Zapparoni’s celebrity machines are not exactly humanoid. They differ “slightly from the human actors we are used to seeing,” says Jünger. But then, they differ pleasantly. Their faces are “more brilliant, more flawless.” Their eyes are “of a larger cut, like precious stones.” Their movements are “slower, more elegant.” In short, humanoids are harder not to look at. For an idea of what this means, glance at the virtual supermodel Shudu (noting, too, the concerns of her critics).

Celebrity machines not only optimize the human art of drama; they redefine it. Not only actors imitate dramatis personae, but spectators, too, imitate the personae that they watch. Because of this, the birth of machine drama is not just a cultural or tech-industrial shift which means that human creatives will begin to vie with machine creatives. The birth of machine drama is a world-historical threshold.

What machine drama inaugurates is an age in which the metaphysics of imitation is inverted. The tendency will be for machines to cease imitating humans (by design), and for humans, as well as human institutions, to begin imitating machines (by choice, in the beginning …). What the imitation of Christ (imitatio Christi) was in sixteenth-century Europe, the imitation of machines (imitatio machinae) may be in twenty-first-century America.

According to Jünger, this is how our obsolescence begins. “Technics have become destiny,” he says. Jünger conjectures (as Bostrom also claims) that machines can be built whose mimetic gifts are not inferior to humans’ in perceptual terms, or, crucially, in financial terms. And Ian Bogost is right to warn in The Atlantic that machine intelligence is already bending the arc of the future of art.

This is the time for us to ask: What exactly will be lost in a culture in which only robotic Hamlets ruin virtual Ophelias? Or Roy Orbison’s ballad “Crying” is only sung by heart-breaking machines who themselves never cry (a question David Lynch seems to dramatize in the Silencio scene of Mulholland Drive)?[i] Or the next brace of Hadid sisters will be not have been born and will not die?

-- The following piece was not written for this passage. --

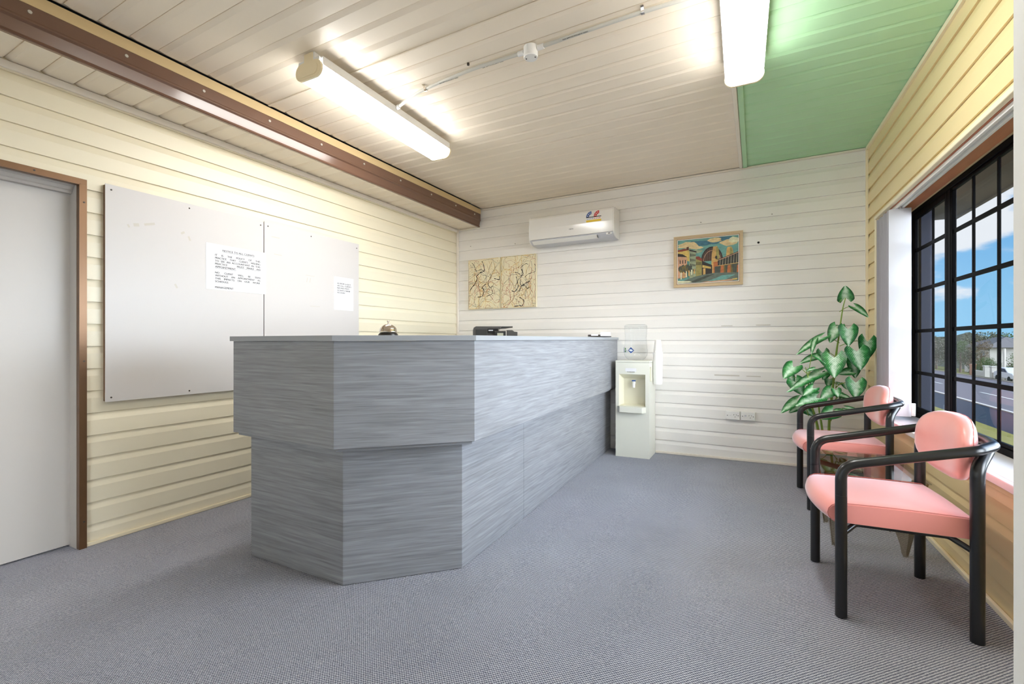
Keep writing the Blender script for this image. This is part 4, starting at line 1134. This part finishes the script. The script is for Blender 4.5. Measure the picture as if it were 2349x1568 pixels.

To the senses, arguably, nothing will be lost. The images that flicker on our screens may seem more real, not less, with the human factor reduced. Yet machine drama will lack “inner weight,” in Jünger’s words, and “inner life,” in Bostrom’s. This is because machines, unlike humans (or whales or horses), dwell in the world painlessly.

Regardless of what human drama is – a sublimation of drives or a purification of memories –, machine drama is intrinsically obsolete, since a machine has nothing to purify and nothing to sublimate. But perhaps it is this vacuum at the core of machines, lacking inner life and inner weight, that we half-consciously envy or even love.

 

[i] Philip K. Dick may have been the first to get here. In chapter 9 of his novel, Do Android Dream of Electric Sheep? (1968), a virtuosic Nexus-6 android, Luba Luft, is neutralized after she sings in Mozart’s 1791 opera, The Magic Flute (Die Zauberflöte).